The Dolomites in use

Ed: Cosmic - I don't know what size. They're meant for a museum-to-be.
Marlow

Sport climber
OSLO
Feb 28, 2016 - 09:46am PT

I found these Dolomite Patrick Edlinger shoes recently:

Is this a first generation Dolomite PE or is it a later one?

Below is a very early Dolomite PE shoe posted by Nutstory. The shoe above hasn't got Dolomite written on the bond on the side of the shoe, which could be a sign that this is an earlier shoe than the one in Nutstory's photo.
ß Î Ø T Ç H

Boulder climber
ne'er–do–well
Mar 8, 2016 - 12:21am PT
Marlow

Sport climber
OSLO
Jun 16, 2017 - 11:11am PT

Finding Edlinger's name on a pair of climbing shoes or a rope, is just what one expects to do. Finding the name on a climbing ice axe/hammer is more surprising.

Grivel Edlinger

Bad Climber

Trad climber
The Lawless Border Regions
Jun 16, 2017 - 04:34pm PT
Neat posts. Amazing how dated the shoes look.

BAd
donini

Trad climber
Ouray, Colorado
Jun 16, 2017 - 05:27pm PT
An Edlinger ice tool.....something like a Jim Whittaker rock climbing shoe or a Warren Harding alcohol free red wine.
Happy Cowboy

Social climber
Boz MT
Jun 18, 2017 - 06:15am PT
Nice one Jim! ^^^^^ Good to see your keen insight lives on.
Bump for Patrick, he was an inspiration!
Big Penny attempts a Edlinger route near Finale, Italy. On a tight line she shows how far apart the holds were...I knew of this route as the first 8a in Italy when we visited in 91'
A picture does tell a story, we traveled by touring bike-the simplicity of "euro sport climbing"- thus my bicycling shoe shot, and I notice my FROG chaulk bag a hangin off her!!!!
clinker

Trad climber
Santa Cruz, California
Jun 18, 2017 - 08:32am PT
An Edlinger ice tool.....something like a Jim Whittaker rock climbing shoe or a Warren Harding alcohol free red wine.

Nice
clinker

Trad climber
Santa Cruz, California
Jun 18, 2017 - 09:15am PT
Struck me as a little mean-spirited.

The truth sets some free and scars the rest.
clinker

Trad climber
Santa Cruz, California
Jun 18, 2017 - 09:40am PT
What is humorous take to some people is disrespectful, offensive, tasteless, inflammatory, belittling, non-pc, racist, or insensitive to others.

I appreciated Jim's comment as both funny and insightful.
Gnome Ofthe Diabase

climber
Out Of Bed
Jul 9, 2018 - 09:56am PT
Mid-summer, "Le'Blond", bump ` ` [Click to View YouTube Video]'






ionlyski

Trad climber
Polebridge, Montana
Topic Author's Reply - Jul 9, 2018 - 12:49pm PT
Climbing moves may have gotten simpler and less fancy as difficulty has increased but that there is about as pretty as it ever got. Those high steps to both feet and the incredibly long reach, over and over again.

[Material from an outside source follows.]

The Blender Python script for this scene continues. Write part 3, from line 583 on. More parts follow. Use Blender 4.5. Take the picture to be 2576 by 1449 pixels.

Wish he was still here; and climbing.

If you don't watch the whole movie just skip to the very end for his bare footed free solo.
Marlow

Sport climber
OSLO
Jul 9, 2018 - 12:57pm PT

Patrick Edlinger left a deep impression. Here as told by Norwegian climber Geir Harald Samuelsen:

"A late evening in 1984: The Norwegian Broadcasting Center is showing the film "With life hanging from the fingertips". The film shows Patrick Edlinger, a strong, blond French climber with a headband who climbs without a rope 200 meters above the ground on a high limestone wall in Buoux, Provence. A fourteen year old kid from Hurumlandet, Norway, is sitting in front of the TV screen. He is about to be seriously shocked. And after a while also inspired, though he still don't know. Edlinger's stoical, uncompromising, indian and nearly mystical creature, the characteristic well schooled climbing style with high footmoves and turnout, his white hands, his own laconic French voiceover, the light blue, nearly transparent limestone, the wind, breath, the sky. The soundtrack of the film turning dry, creaking, cold, minimalistic, the courage close to pure madness. Everything about the film is deeply fascinating for the 14 year old kid and the images are burned into his memory and body. He sits as stuck to the screen. He is able to set the new VHS machine on record. After one week he has seen the film around 70 times."